O reitor Roberto Medronho compareceu à inauguração e destacou o alinhamento da iniciativa com a política de sustentabilidade e educação regenerativa da UFRJ: “Estamos vendo aqui o que queremos da universidade. É a universidade produzindo ciência, tecnologia e informação, produzindo novas ideias e propostas concretas para a transformação da sociedade”.
Reciclagem química
A pirólise é um processo termoquímico que decompõe materiais por aquecimento na ausência de oxigênio.

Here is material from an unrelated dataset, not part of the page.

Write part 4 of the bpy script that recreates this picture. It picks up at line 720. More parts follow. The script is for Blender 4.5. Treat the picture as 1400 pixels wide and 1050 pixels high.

Pode processar uma ampla gama de resíduos sólidos, desde biomassa (como bagaço de cana, casca de coco, podas de árvore) até plásticos sem valor de reciclagem.
A transformação gera três produtos com aplicações práticas: um óleo pirolítico que pode ser usado em caldeiras para gerar energia ou ser fracionado em combustíveis como a gasolina; gases reaproveitados para a autossustentação energética do próprio sistema; e o biochar, um carvão de alta qualidade utilizado na agricultura para fertilizar o solo e sequestrar carbono.
O Panorama dos Resíduos Sólidos no Brasil 2025, lançado na última segunda-feira (8/12), apontou que o Brasil produziu 81,6 milhões de toneladas de resíduos sólidos urbanos no ano passado – um crescimento de 0,75% em relação a 2023. Os dados indicam que, em média, cada brasileiro gera 1,2 quilos de lixo por dia ou 384 quilos por ano.
“O que fazemos aqui é pegar aquilo que não tem valor econômico, como o plástico que sobra depois da reciclagem ou o lixo flutuante da Baía de Guanabara, e transformar em produtos úteis”, resume Freitas.
A proposta é criar centrais integradas de tratamento em que o lixo seco é reciclado quimicamente via pirólise, enquanto o orgânico é convertido em biogás. Combinados a uma triagem eficiente dos resíduos, estudos apontam que é possível reduzir a massa enviada aos aterros sanitários para menos de 10%, criando uma cadeia de valor a partir do que hoje é descartado.
Impacto nas pesquisas
“Trazer uma máquina de 18 toneladas para fazer pirólise de resíduos é um desafio grande para nós, pesquisadores, alunos e técnicos do laboratório”, ressalta Freitas. O professor celebra o aumento da produtividade acadêmica que já se reflete nos primeiros contatos com a nova unidade: “Agora podemos testar em maior porte. Já estão saindo teses, dissertações, monografias”.
Zilton Fonseca, doutorando do Programa de Planejamento Energético da Coppe e pesquisador da área de geração de energias com resíduos sólidos urbanos, comemora as possibilidades oferecidas pelo novo laboratório: “Trabalho com o tratamento térmico de resíduos. Ter esse forno de pirólise aqui é uma grande oportunidade que permite os ensaios, principalmente com o plástico”.
“Aqui vamos conseguir estudar e dar um destino final para diferentes produtos do resíduo urbano e até gerar outros produtos com valor econômico”, explica a também doutoranda Rafaela Montagnoli. “O Ivig traz para a gente a possibilidade de produzir uma metodologia em escala industrial para todo esse gerenciamento de resíduos.”
A professora Denise Pires de Carvalho, presidente da Capes, também esteve presente à inauguração. “A inauguração deste laboratório demonstra que pesquisas básicas anteriores, que são a descrição de novas metodologias, levaram ao processo de captura de CO₂, um dos mecanismos para a mitigação das mudanças climáticas”, pontua. “A UFRJ é um exemplo de que a pesquisa sempre pode levar à inovação e à aplicação do conhecimento gerado.”